Sir, - As a teacher who lived through the 1984 teachers' dispute, I had no illusions about what to expect this time round from the media and from the public at large. What was new was the cynical way in which politicians and media lowbrows manipulated students and the unanimity with which editors rubbished teachers. Consequently, I have never seen such fury among teachers.
Teachers have been turned into pariahs and been put in the very dangerous situation of having nothing left to lose. Mr Woods, back on view, may well be the one who is barking up the wrong tree in assuming that teachers, having been treated with such disdain, will all troop along to rescue him from his exam "contingency plans" this summer. One thing is certain; ASTI members will almost unanimously play hardball from now on with regard to the Department of Education wish-list as outlined in your exclusive report of April 5th. Henceforth, hitherto moderate ASTI members will not yield an inch without remuneration.
Worse still, we may all be going headlong the way of Thatcher's Britain with severe shortages of committed teachers and a sea-change in the atmosphere and ethos in Irish schools now on the cards. In my own school that might mean - and I dearly hope it doesn't - goodbye to many of the things that made school a good place for everyone.

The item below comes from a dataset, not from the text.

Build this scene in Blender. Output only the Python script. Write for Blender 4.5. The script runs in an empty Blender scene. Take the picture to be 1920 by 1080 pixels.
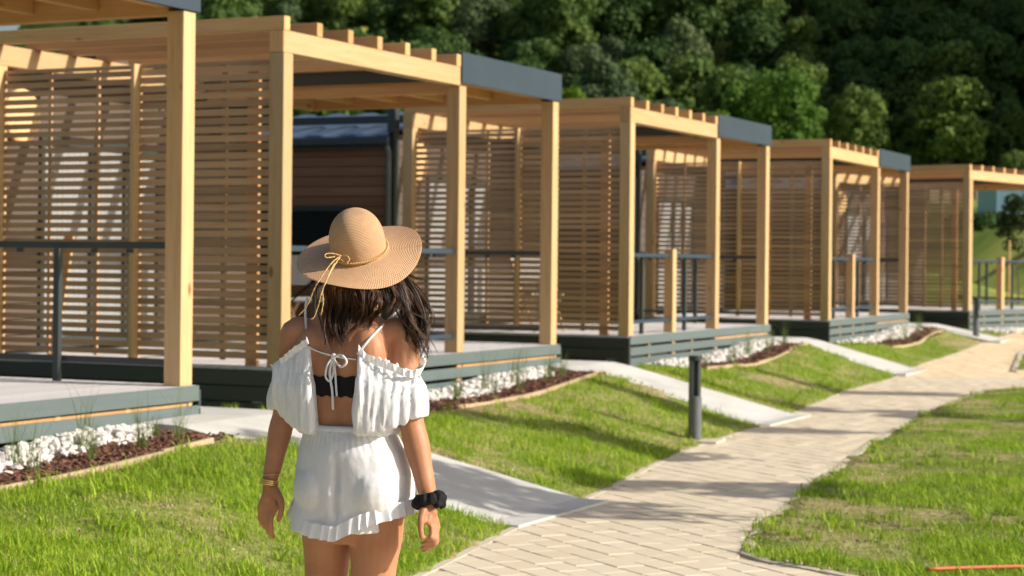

This year these voluntary unpaid extras include 19 teachers away on the Continent with 2 groups of students during their October break; school participation in Slogadh, in Gael Linn, Soroptimists, Lions club and Concern debates; the mammoth undertaking of preparing six groups for participation in the Esat Young Scientists' Competition, including three exhibition days in Belfast in late June; football, camogie, badminton and basketball training; lunchtime chess, art, music and computing, along with extra classes in Maths, French, Geography, etc.; oral Irish, French and German mocks held on Saturdays and after 4 p.m.; an SIP computer project which will result in the production of a CDRom; website maintenance; development and maintenance of video library; administration of computer networks; weekend in Aran; art, music, history and theatre trips to Dublin; teachers' computer courses at night and on Saturdays; marking of mock exams; organisation and reception of French and German exchanges; participation in music composition competition; attendance at night meetings for parents on subject choice and careers, at parents' council and board of management meetings; participation in staff committees on school plan, curriculum, IT, etc.; relentless hassle of checking uniform, lateness, smoking; setting, supervision and marking of entrance tests; extra classes for refugee students and more; and, of course, voluntary supervision.
Were teachers to take up their entitlement to 30 days' uncertified sick leave - a new one on me - as preached on Mr Kenny's morning programme last week, or to work for only 22 hours a week, then there would be no class preparation, no marking of homework, no use of video, computers or other new technology, no new courses. Were Mr Woods to find takers for marking Leaving Certificate papers at a take-home pay of under £4 an hour, teachers could have three months' holidays instead of helping the Government to deliver marking on the cheap.
We heard in last week's TV documentary on Padraig Pearse - a man who believed that the best brains in the community should be involved in educating the young and that teachers should thus be paid an attractive wage - how this State turned its back on his education ideals in the 1920s. We saw an inept Taoiseach attempt to pay tribute to a great man who has been done down. Born-again Bertie sounded very hollow to me as he looked forward to the centenary of 1916, when Pearse's true role would finally be acknowledged.
Right now it seems to me that Bertie's present vision may instead bring about Pearse's nightmare. Long before 2016 this Government, which insists on taking the finance view, will have driven the carers out of the classroom, much as they have already driven them out of the home. We will then be left with a benchmarked, dispirited, underpaid, second-rate teaching force delivering an uninspired, non-holistic, cost-accounted, payments-by-results curriculum - nothing less than the murder machine that Pearse so much despised. The wheel will have come full circle. - Yours, etc.,
Donal Lynch, Belcotton, Termonfeckin, Co Louth.